Games like Warhammer and AoC didn’t do badly because they were worse than WoW or had less depth than WoW. They did badly because they ran out of money and had to launch early when they were full of bugs. WoW was also full of bugs, but there was no WoW to go back to when WoW launched. Everyone was full of bugs.
WoW is successful for two reasons. First it was in the right place at the right time and two, it was so rich compared to other companies it could advertise it’s kitten off.
You can believe it’s a superior game all you want, but it certainly wasn’t that good at launch. They just had the money and income to fix it. Other games didn’t stand a chance.
Later on new games failed because of how many people never wanted to go back to WoW again.That ship had sailed.
For people who like it no one can catch up, but there are very likely far more people who dislike WoW than like it.
WoW had at it’s peak 12.4 million subscribers across the entire world.
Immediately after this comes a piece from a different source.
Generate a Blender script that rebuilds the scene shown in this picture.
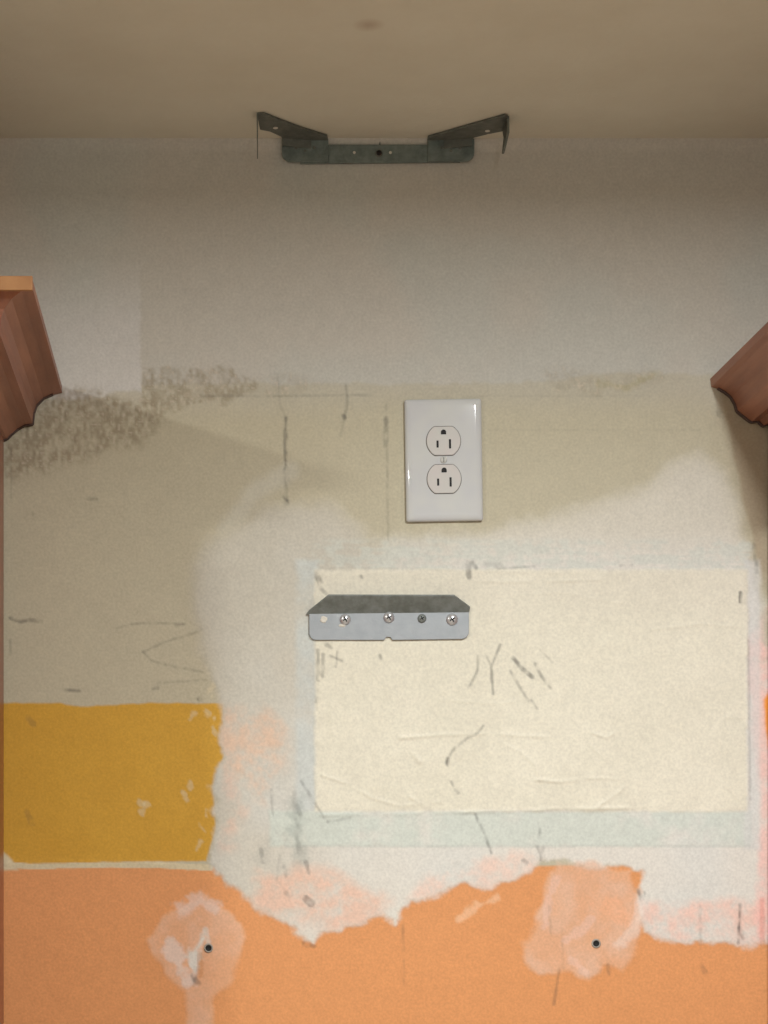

You may think that’s a lot of players, but it’s actually a pretty small percentage of gamers. There are a whole lot of people who would rather gnaw off their own leg than play WoW.
Saying WoW is popular because it’s a good game or it has depth is like saying McDonalds is fine dining because it’s so successful.
I see the definition of grind is up for grabs again.
Oh, yeah. But then, it always is in every MMO. Grind is a subjective term that also has a generally understood meaning. It’s the subjective part that everyone disagrees on. Fanboys will always claim their fave game has no grind and disgruntled players usually have it as a major complaint. Even when the context usage is clear, there will be differences of opinion because that subjective sense is always there. The ability to be truly, completely objective is extremely difficult, if not impossible. Everyone has perceptions and biases that are always in play whether or not this is consciously realized.
i popped up only to say that when some people come to age for voting they will be doomed to be utterly disappointed^^
also the nay sayer in this forum are reaching a level so low that i don’t even understand where the bottom is.
if you are so disappointed, stop playing and move on! my god you all are like stalker ex-boyfriends!